There’s an obscure contradiction known as Moravec’s Paradox that summarizes this perfectly:
It is comparatively easy to make computers exhibit adult level performance on intelligence tests or playing checkers, and difficult or impossible to give them the skills of a one-year-old regarding perception and mobility.
But why?
Moravec continues:
Encoded in the large, highly evolved sensory and motor portions of the human brain is a billion years of experience about the nature of the world and how to survive in it. We are all prodigious olympians in perceptual and motor areas…so good that we make the difficult look easy. Abstract thought, though, is a new trick, perhaps less than 100 thousand years old. We have not yet mastered it. It is not all that intrinsically difficult; it just seems so when we do it.
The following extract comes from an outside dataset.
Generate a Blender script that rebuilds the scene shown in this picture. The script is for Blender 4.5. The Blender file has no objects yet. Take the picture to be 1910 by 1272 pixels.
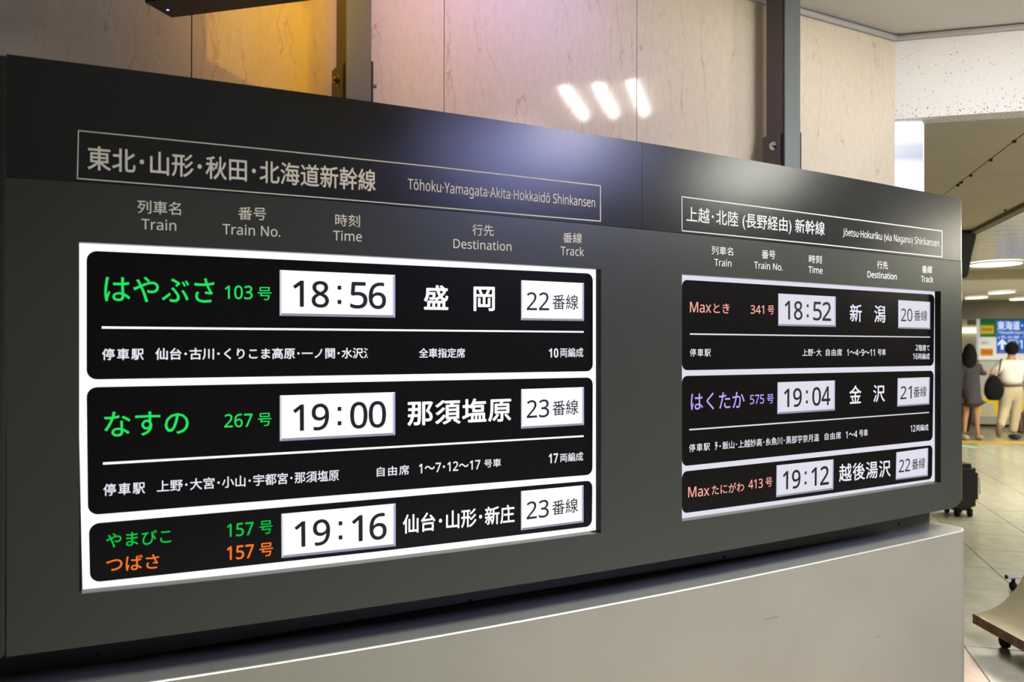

As a species, humans have spent a shockingly small fraction of our evolutionary time learning abstract thought compared to physical motion. So it's unsurprising that what seems simple to us, is so difficult for AI.
If the future of AI needs embodiment, we need to brave Moravec's paradox to achieve it.
That's why we're developing Mels.
Mels are digital robots that are physically simulated and powered by state of the art AI, including deep neural networks and reinforcement learning for sequential decision-making and actions:
They're physically intelligent and embodied like robots, with the ability to sense, learn, and act based on real-world physics simulations. They aren't just computing - they are embodying:
While many are crowding into applying the current state of AI, we're veering off the beaten path to help bring embodiment to AI's future.
Two roads to AGI diverged in a wood, we took the one less traveled.